First, Furman strongly recommends the use of a 16A power outlet. Standard Australian outlets are 10A. Furman warns of “nuisance tripping at the circuit breaker panel” if too much current is drawn from a regular power socket. You can get an upgraded outlet, but it should be on its own circuit, not shared like regular ones. So, for the full benefit, factor in an electrician.
Also, all the power outlet sockets are female C13 types. So, if you are using equipment that has a fixed power cable, you’ll need to change the plug type. Most likely your equipment will use the male C13 type socket, so for those items you’ll need to purchase C13 to C13 cables.
In use
As it happens, I don’t have a 16A power output so I made do with a regular 10A one. I was comfortable with that because the total load of my devices amounted to, at maximum, perhaps a thousand watts… and that included a very high-powered stereo power amplifier. So even with the power amp going hard, they didn’t challenge the 2,400W limitation of the 10A outlet. And indeed, over a few weeks, the Furman Elite provided all the power the system required with no interruption.

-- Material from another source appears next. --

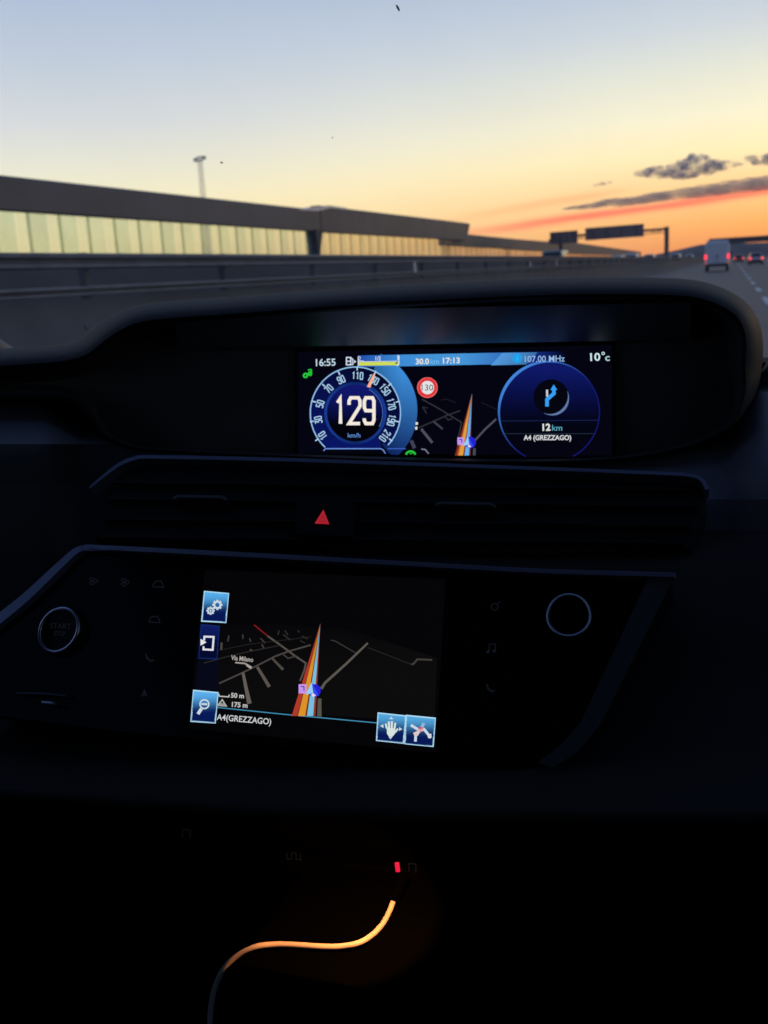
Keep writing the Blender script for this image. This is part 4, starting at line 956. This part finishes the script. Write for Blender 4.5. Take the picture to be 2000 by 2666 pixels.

The sound from my system remained excellent. The performance of my UltraHD OLED TV with UHD Blu-ray discs was superb.
But did it make things better than they’d been? I can’t say that I noticed a clear difference. I used two systems, one with around $20,000 in electronics and the other with around $40,000. And both, as I say, performed superbly while protected by the Furman Elite power conditioner.
The problem here is that electronics at this level have pretty good power supplies. They may offer some protection from dangerous nasties coming down the line, but they are pretty good at extracting clean power from the source to deliver to their internal workings.
I would have loved to use the Furman Elite with some of the stuff I used to review fairly often, particularly gear involved in home theatre. Even quite expensive home theatre receivers are a bit on the edge in terms of their power supplies, frequently delivering, with all channels running, many tens of watts fewer than their headline specifications. I suspect that adding the Furman Elite to a system based on one of these, with it feeding the UHD BD player and the projector and the multichannel receiver and the subwoofer, especially if connected to a proper 16A power circuit, would provide clear audible, and maybe even visual, benefits.
And the protection was welcome. There weren’t any adverse effects during my time with the Furman Elite power conditioner, so obviously I can’t really report on how well that worked. I think we’ll just have to go on reputation there. Furman has been around for quite a while and works both in the consumer of professional spheres. It’s unlikely to have lasted if the protection proved inadequate.
Conclusion
Remember, the Furman Elite-16 Power Factor E i power conditioner is not just some fancy protective power board. It also conditions the almost always noisy power from your wall socket and provides protection that will let you get back in operation almost instantly, should the demon lightning strike.
And in addition, it should provide audible improvements in many home theatre systems and lower-level high-fidelity audio systems.